Happy New Year! Merry Christmas! Happy Epiphany! Those were the three phrases our priest exhorted after holy mass this morning. Yes, it’s still (sorta) Christmas. The traditional rite celebrates Epiphany (when the wise men finally made it to the nativity) on Tuesday this year and we are finally slowlyyyyy taking down our trees. We had three beautiful trees this year, one of which was burned yesterday but the other two are still standing. I had thought the main one would come down today but it’s 4:30 and I just don’t think it’s happening. We also haven’t chalked the doors yet or done the home blessing for the year. I figure since Epiphany isn’t technically until Tuesday, it’s fine. We did make an eat a giant king cake made of cinnamon rolls and my oldest found the baby this year! Glory be.
I hope everyone’s holidays were fun and well. I always really love the start of a new year. I’m not big into resolutions, but I am into setting words and intentions for the upcoming year. This year, my word of the year is surrender. I definitely would not have chosen that for myself! Truthfully, I am not the best at surrendering anything, which is why this is a funny choice. All too often, I am white knuckling it through, grasping for any control that I can and then writhing in anxiety if something doesn't go my way. I have been guilty of feeling that I am the one who holds it all together, all the time. I take care of everyone in such a way that I don’t let anything bad or unexpected happen.

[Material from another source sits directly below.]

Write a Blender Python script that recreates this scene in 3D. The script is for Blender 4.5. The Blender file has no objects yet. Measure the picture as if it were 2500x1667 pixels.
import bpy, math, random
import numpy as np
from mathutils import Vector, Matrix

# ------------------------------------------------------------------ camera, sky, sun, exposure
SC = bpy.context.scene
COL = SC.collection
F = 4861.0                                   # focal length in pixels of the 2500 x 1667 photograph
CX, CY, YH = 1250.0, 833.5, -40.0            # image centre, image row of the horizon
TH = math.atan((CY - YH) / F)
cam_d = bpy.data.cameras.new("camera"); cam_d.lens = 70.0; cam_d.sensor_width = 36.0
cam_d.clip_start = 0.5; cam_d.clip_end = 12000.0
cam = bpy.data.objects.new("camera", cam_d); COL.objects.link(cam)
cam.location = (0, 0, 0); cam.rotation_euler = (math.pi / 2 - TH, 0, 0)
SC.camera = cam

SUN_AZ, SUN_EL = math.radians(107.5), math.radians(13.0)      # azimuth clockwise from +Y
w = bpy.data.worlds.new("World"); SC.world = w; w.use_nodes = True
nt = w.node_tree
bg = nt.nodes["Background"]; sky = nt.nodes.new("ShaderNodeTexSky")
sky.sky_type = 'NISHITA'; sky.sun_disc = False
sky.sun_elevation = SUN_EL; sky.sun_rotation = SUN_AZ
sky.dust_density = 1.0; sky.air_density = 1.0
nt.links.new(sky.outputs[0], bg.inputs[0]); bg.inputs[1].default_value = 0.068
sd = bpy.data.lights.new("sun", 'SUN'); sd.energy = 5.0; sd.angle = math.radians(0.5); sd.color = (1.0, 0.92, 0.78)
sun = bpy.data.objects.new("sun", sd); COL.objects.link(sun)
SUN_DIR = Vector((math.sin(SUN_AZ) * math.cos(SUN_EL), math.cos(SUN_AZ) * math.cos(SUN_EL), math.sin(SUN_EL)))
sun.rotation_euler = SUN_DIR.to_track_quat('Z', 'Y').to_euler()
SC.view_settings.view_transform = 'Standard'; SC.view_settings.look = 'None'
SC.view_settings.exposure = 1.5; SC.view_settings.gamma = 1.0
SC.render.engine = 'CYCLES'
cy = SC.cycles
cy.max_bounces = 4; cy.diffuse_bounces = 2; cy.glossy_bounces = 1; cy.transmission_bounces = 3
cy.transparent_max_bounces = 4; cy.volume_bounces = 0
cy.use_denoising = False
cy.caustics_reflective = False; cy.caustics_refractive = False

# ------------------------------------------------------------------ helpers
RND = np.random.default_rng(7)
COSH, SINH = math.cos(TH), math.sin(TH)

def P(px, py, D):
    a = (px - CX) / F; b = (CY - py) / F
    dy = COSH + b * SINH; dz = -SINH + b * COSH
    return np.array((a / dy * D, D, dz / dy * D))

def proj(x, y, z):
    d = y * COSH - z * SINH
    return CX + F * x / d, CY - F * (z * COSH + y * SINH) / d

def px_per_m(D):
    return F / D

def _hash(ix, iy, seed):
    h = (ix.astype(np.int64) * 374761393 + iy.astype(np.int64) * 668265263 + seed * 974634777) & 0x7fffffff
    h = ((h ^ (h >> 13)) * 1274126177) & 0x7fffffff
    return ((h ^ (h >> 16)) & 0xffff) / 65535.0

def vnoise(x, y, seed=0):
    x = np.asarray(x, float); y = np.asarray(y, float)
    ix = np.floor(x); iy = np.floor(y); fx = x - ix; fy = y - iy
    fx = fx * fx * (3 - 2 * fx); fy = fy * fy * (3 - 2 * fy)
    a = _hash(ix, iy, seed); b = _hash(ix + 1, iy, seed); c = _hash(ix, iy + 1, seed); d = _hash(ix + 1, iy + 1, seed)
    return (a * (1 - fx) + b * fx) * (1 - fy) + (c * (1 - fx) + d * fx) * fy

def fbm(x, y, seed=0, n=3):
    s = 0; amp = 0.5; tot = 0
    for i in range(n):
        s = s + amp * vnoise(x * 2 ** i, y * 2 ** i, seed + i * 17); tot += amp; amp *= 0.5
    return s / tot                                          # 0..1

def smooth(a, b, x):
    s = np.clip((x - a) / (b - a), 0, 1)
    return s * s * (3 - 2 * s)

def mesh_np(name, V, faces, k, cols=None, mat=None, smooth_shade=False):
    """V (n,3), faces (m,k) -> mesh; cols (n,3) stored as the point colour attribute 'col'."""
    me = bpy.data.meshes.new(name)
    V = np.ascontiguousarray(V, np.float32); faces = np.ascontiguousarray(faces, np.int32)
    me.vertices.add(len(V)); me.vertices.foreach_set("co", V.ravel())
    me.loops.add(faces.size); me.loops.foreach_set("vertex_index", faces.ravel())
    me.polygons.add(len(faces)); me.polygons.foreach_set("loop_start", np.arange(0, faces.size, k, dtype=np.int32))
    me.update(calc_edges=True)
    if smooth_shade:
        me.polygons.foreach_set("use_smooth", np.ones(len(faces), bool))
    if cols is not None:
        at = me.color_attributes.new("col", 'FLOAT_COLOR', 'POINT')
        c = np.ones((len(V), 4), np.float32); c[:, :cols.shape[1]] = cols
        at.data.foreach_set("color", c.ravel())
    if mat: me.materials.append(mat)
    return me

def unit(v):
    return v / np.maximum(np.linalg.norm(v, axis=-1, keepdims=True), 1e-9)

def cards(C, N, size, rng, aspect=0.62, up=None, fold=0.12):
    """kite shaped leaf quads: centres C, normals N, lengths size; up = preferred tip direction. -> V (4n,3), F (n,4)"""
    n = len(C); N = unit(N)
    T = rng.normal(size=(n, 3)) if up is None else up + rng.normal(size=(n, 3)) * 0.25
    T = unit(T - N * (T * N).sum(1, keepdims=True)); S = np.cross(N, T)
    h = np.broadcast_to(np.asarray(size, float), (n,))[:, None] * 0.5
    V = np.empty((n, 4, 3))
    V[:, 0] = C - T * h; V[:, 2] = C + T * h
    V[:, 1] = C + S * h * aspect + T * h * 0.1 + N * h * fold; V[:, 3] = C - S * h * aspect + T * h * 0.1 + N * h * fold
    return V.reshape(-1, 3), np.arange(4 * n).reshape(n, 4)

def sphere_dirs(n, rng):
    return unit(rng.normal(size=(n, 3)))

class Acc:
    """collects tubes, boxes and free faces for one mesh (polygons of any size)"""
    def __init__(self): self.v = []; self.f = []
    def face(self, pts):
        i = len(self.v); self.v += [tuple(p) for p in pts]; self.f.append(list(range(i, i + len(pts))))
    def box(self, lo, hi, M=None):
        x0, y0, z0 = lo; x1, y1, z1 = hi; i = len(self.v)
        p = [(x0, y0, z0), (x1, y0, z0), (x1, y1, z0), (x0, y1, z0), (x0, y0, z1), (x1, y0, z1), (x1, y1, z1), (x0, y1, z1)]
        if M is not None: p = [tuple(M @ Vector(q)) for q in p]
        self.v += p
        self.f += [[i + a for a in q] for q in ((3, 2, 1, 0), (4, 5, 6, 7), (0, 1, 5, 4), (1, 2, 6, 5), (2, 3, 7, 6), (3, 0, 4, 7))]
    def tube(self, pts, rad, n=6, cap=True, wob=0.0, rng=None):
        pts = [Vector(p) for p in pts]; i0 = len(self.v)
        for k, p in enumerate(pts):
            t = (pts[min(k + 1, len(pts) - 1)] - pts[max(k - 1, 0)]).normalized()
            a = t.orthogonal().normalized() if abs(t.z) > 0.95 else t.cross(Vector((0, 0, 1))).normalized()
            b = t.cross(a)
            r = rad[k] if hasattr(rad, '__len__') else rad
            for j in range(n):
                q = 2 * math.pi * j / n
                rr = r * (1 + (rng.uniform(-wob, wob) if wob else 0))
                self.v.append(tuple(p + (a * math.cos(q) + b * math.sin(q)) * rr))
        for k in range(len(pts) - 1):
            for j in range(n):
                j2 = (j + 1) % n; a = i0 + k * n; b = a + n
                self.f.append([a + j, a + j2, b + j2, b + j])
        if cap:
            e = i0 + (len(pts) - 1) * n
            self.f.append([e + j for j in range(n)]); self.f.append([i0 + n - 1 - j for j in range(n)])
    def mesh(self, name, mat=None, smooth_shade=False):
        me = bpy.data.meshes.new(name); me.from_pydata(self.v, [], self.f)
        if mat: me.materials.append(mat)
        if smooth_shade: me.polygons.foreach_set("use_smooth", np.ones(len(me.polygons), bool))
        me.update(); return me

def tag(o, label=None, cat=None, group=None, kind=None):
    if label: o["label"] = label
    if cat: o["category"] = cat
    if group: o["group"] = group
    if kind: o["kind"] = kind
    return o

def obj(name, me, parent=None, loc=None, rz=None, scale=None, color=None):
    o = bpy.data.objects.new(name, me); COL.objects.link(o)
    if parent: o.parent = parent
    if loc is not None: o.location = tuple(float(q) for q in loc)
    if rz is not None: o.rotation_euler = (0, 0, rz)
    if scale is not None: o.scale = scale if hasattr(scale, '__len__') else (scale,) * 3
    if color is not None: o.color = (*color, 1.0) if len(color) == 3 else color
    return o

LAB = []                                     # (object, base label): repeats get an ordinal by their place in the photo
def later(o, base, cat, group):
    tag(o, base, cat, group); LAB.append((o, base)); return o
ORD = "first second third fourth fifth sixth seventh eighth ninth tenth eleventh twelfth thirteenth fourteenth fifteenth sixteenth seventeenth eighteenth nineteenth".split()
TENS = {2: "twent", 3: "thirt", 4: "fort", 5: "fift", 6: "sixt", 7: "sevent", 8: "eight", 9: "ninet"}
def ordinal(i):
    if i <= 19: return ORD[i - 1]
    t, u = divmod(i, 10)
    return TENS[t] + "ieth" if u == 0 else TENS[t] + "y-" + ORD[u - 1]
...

But what happens when it does? And who takes care of me? I desire to be taken care of the same way I take care of everyone else. And that, friends, is where surrender comes in. Surrendering to the Lord’s will in our life is not always easy but he gives us grace upon grace to do just that if we let Him. It might not look like what we think, but working to give up that white knuckle control is where the fruit comes in.
Last year felt stressful in every way. We felt brittle and exhausted, going through all the motions but not really feeling them. I felt incapable of making decisions in my life that needed to be made out of fear. Thankfully, the Lord breathed so much life into that rocky spot during a very fruitful advent season. I pray you are entering the year with new life, too. It’s never going to be easy on this side of heaven. A busy homeschool mom carries a lot on her shoulders. It’s easy to let exhaustion seep into the cracks. I find that I am able to combat that by the daily discipline of my own morning time. Prayer, scripture, reading, working in my planner and exercise every day keeps me from falling back into that burn out that I mentioned earlier. The Lord offers us so much grace and will open doors and windows to us through prayer.